HZ İBRAHİM SONRAKİ DÖNEMLERDE YAŞAMIŞ
Göbekli Tepe'nin Hz. İbrahim dönemine ait olabileceğine ilişkin iddiaları da inceleyen Toprak'a göre, "Göbekli Tepe'nin Hz. İbrahim ile ilişkilendirilen Harran bölgesinde bulunması beraberinde kimi senaryoların ortaya çıkmasına sebep olmuştur. Bu senaryoya göre Göbekli Tepe'deki T biçimli dikilitaşlar, Hz. İbrahim'in babası/amcası ve put yontucusu olan Âzer/Terah (Yaratılış 11:27) tarafından yapılmıştır. Buradan hareketle Hz. İbrahim tarafından kırılan putların Göbekli Tepe'deki T biçimli stellerin olabileceği iddia edilmiştir. Göbekli Tepe'nin bir putperestlik merkezi olarak hedef gösterilmesi bir yana bırakılsa bile bu yaklaşım fahiş hatalar barındırmaktadır. Net bir tarih vermek mümkün olmasa da Hz. İbrahim'in yaşadığı dönemin, gerek Kitab-ı Mukaddes üzerinden ve gerekse Kur'an-ı Kerim'deki bilgilerden hareketle Göbekli Tepe'den çok sonralarına ait olduğu anlaşılmaktadır. Dolayısıyla sadece aynı coğrafyada bulunmaları sebebiyle Hz. İbrahim ile Göbekli Tepe arasında bir ilişki kurmak mümkün görünmemektedir. Ancak bu durum Göbekli Tepe gibi çevresinde etkin olan bir inanç kültür havzasının bir uyarıcı ve/veya peygamberle muhatap olmadığı anlamına da gelmemektedir. Çünkü Kur'an ilk insandan itibaren insanlara uyarıcı elçiler gönderildiğini haber vermekte ve Kitab-ı Mukaddes de belli aralıklarla gönderilen elçilerden söz etmektedir. Söz konusu senaryo peşinen Göbekli Tepe'nin pagan inancını temsil ettiğini kabul etmek anlamına gelmektedir. Oysa Göbekli Tepe'deki inanç dünyası sanılanın ötesinde oldukça zengindir ve henüz tüm boyutlarıyla anlaşılabilmiş ve açığa çıkarılabilmiş değildir"

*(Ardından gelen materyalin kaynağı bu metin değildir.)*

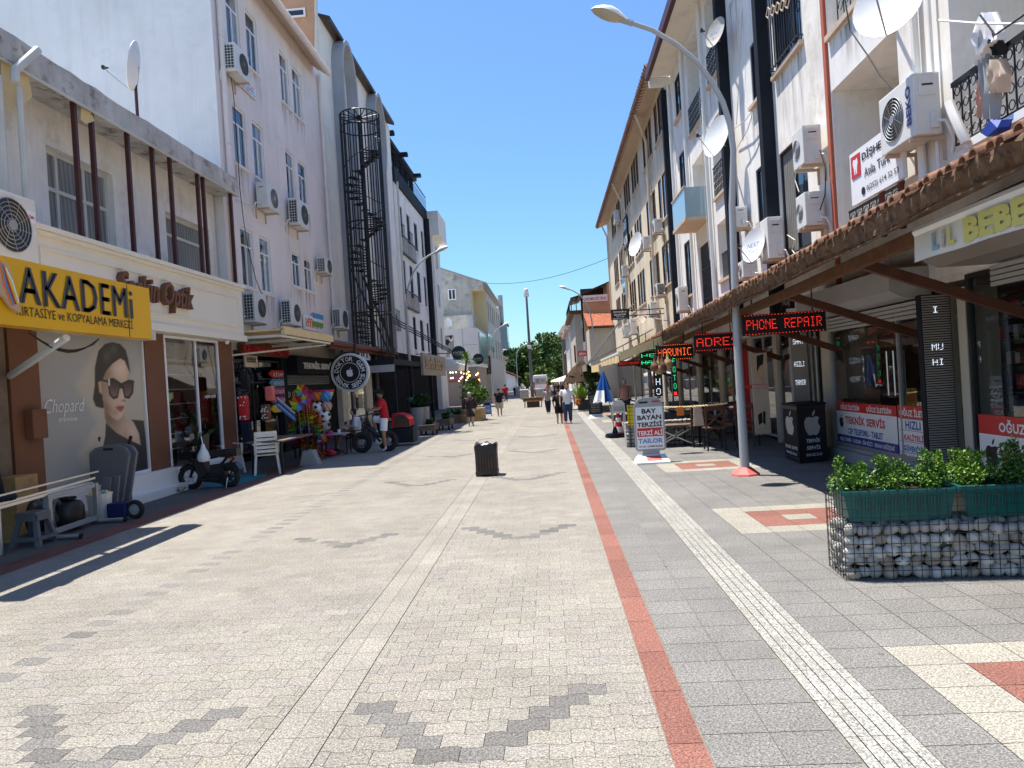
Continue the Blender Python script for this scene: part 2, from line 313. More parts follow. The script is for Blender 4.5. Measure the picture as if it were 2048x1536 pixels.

Yaklaşık 7 yıl önce UNESCO Dünya Mirası Geçici Listesi'ne alınan, 2018'in temmuz ayında ise Bahreyn'de düzenlenen 42. Dünya Miras Komitesi Toplantısı'nda UNESCO Dünya Kültür Mirası Listesi'ne dahil edilen göbekli Tepe, dünyanın en önemli tarihi alanlarından birini oluşturuyor. Şanlıurfa'nın merkez Haliliye ilçesinin, kent merkezine 18 kilometre mesafedeki Örencik Mahallesi yakınlarında bulunan ve ilk kez 1963'te İstanbul ve Chicago Üniversitelerinden araştırmacıların yüzey çalışmaları sırasında fark edilen ören yerindeki kazılar 1995 yılından bu yana devam ediyor.